> [Exercise aim]
Find every line of the listing below where "parts" appears, and copy it.

Items listed in a dataset
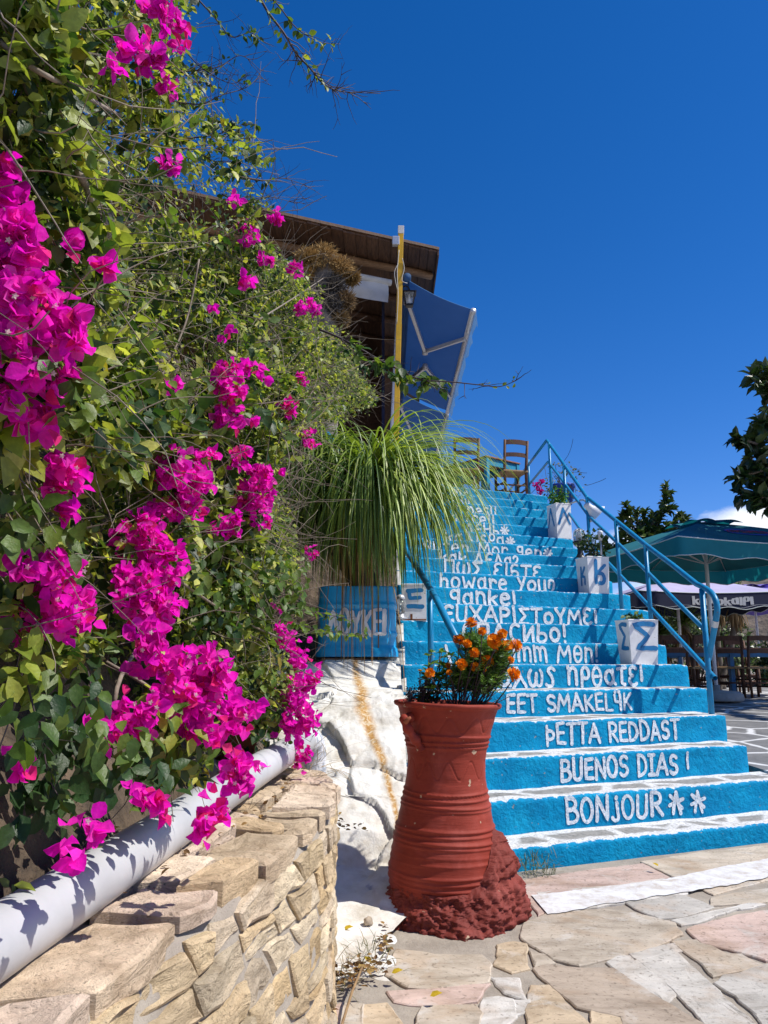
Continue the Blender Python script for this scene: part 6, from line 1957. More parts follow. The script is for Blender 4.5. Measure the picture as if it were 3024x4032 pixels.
# white strip of the wall seen between the leaves
# rolled canvas blind
bA, bB = atN(758, 612, 10.35), atN(838, 615, 10.35); bC, bD = atN(758, 655, 10.35), atN(838, 655, 10.35)
bl = empty('roller_blind', (bB.x - .4, bB.y, bD.z), 'half lowered white canvas blind under the restaurant roof', 'blind')
mb = MB(); mb.smooth = True
G = []
A0, A1 = bB - UV_ * 2.2, bB
for t in np.linspace(0, 1, 30):
    p = A0.lerp(A1, t); row = []
    for v in np.linspace(0, 1, 8):
        sag = .03 * math.sin(v * 3.1) + noise.noise(Vector((t * 6, v * 3, 1))) * .025
        row.append(Vector((p.x, p.y, bB.z + .02)) - Vector((0, 0, (bB.z - bD.z) * v + .02 * math.sin(t * 9))) - NV_ * sag)
    G.append(row)
mb.grid(G); mb.build('canvas', M['canvas_white'], bl)
mb = MB(); mb.smooth = True; mb.tube([A0 + Vector((0, 0, .04)), A1 + Vector((0, 0, .04)) + UV_ * .05], .05, 14); mb.build('roller', M['canvas_white'], bl)
# dry grass-like bush wedged under the eave
db = atN(705, 610, 10.05)
dsh = empty('dry_bush', (db.x, db.y, db.z - .5), 'dry brown bush on top of the stone pillar beneath the plank roof', 'dry bush')
M['straw'] = leaf_mat('dry_straw', .9, .1, .1, (1, 1, 1))
sc = Scatter(); pos = []; dr = []; cl = []; sl = []
for (x, y, rr, cA) in [(665, 560, .20, (.40, .26, .10)), (700, 555, .24, (.42, .28, .12)), (735, 580, .22, (.40, .26, .11)), (760, 600, .12, (.28, .18, .07)), (650, 590, .18, (.26, .15, .045)), (745, 650, .18, (.22, .15, .08)), (720, 620, .20, (.10, .09, .085)), (715, 660, .20, (.12, .11, .105)), (735, 690, .14, (.22, .15, .07)), (690, 640, .14, (.11, .10, .09))]:
    c = atN(x, y, 10.0)
    for _ in range(1900):
        v = Vector((random.gauss(0, 1), random.gauss(0, 1), random.gauss(0, 1))).normalized()
        p = c + v * rr * .8 * random.random() ** .4 * (.7 + .5 * abs(noise.noise(v * 2.5)) * 2)
        pos.append(tuple(p)); dr.append(tuple((v + Vector((random.gauss(0, .5), random.gauss(0, .5), random.gauss(0, .5)))).normalized())); sl.append(random.uniform(.04, .10))
        j = random.uniform(.6, 1.4); cl.append(tuple(k * j for k in cA))
sc.add([(x * .26, y, z * .2) for x, y, z in SMALL_V], SMALL_F, np.array(pos), frames(np.array(dr), rdirs(len(dr))), np.array(sl)[:, None], np.array(cl))
sc.build('stalks', M['straw'], dsh)

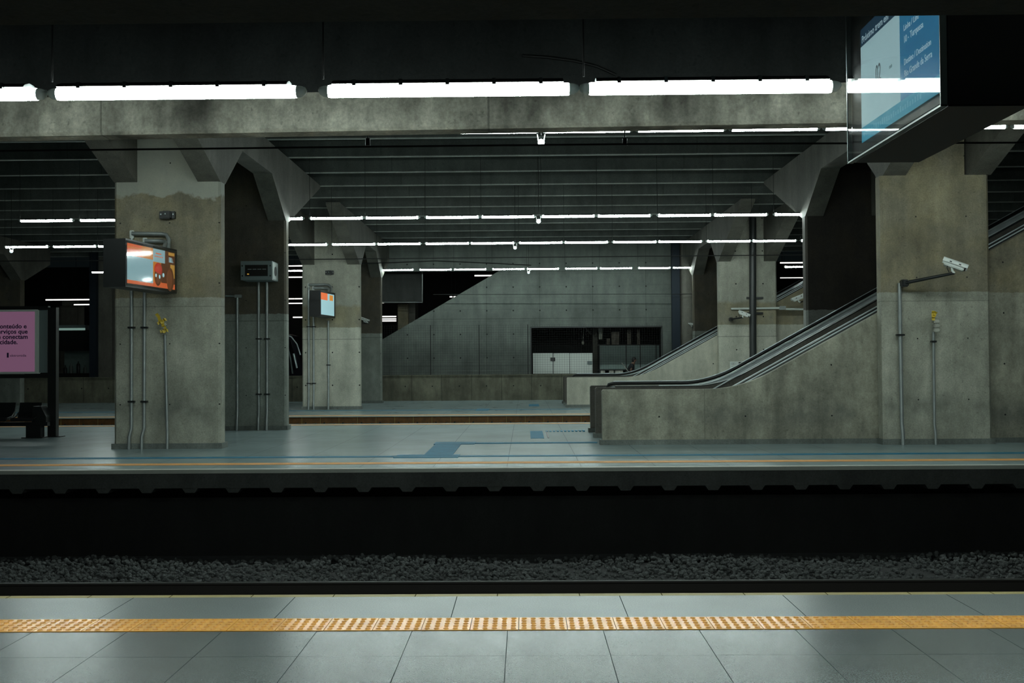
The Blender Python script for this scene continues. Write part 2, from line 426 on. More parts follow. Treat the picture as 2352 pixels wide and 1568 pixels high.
pier(XL, 45.5, 'narrow view of a shaded pier right behind the small screen pier', 'pier_rear')
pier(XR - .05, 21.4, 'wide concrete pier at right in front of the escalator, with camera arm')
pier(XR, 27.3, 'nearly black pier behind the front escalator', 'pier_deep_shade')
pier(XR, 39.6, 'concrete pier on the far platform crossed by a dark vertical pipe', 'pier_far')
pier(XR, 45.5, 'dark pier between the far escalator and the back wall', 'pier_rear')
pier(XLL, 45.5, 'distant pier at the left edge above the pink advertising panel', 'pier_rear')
girder(XL, 21.4, 27.3, 'forked concrete girder on the two left piers of the middle platform')
girder(XL, 39.6, 45.5, 'forked concrete girder on the two left piers of the far platform')
girder(XR, 21.4, 27.3, 'forked concrete girder on the two right piers of the middle platform')
girder(XR, 39.6, 45.5, 'forked concrete girder on the two right piers of the far platform')
girder(XLL, 39.6, 45.5, 'forked concrete girder at the far left of the far platform')
# beams in front
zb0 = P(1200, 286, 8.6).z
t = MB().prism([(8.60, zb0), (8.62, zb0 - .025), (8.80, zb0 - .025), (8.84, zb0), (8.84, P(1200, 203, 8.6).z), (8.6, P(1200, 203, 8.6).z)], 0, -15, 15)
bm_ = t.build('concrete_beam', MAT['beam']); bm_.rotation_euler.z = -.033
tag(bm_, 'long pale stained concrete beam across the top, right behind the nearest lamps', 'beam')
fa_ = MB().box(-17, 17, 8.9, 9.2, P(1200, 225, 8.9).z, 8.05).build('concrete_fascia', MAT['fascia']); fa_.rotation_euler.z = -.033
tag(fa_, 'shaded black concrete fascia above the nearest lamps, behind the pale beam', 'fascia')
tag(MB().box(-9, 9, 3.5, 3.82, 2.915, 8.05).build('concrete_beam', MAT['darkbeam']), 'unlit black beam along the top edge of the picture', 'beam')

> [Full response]
Continue the Blender Python script for this scene: part 6, from line 1957. More parts follow. The script is for Blender 4.5. Measure the picture as if it were 3024x4032 pixels.
The Blender Python script for this scene continues. Write part 2, from line 426 on. More parts follow. Treat the picture as 2352 pixels wide and 1568 pixels high.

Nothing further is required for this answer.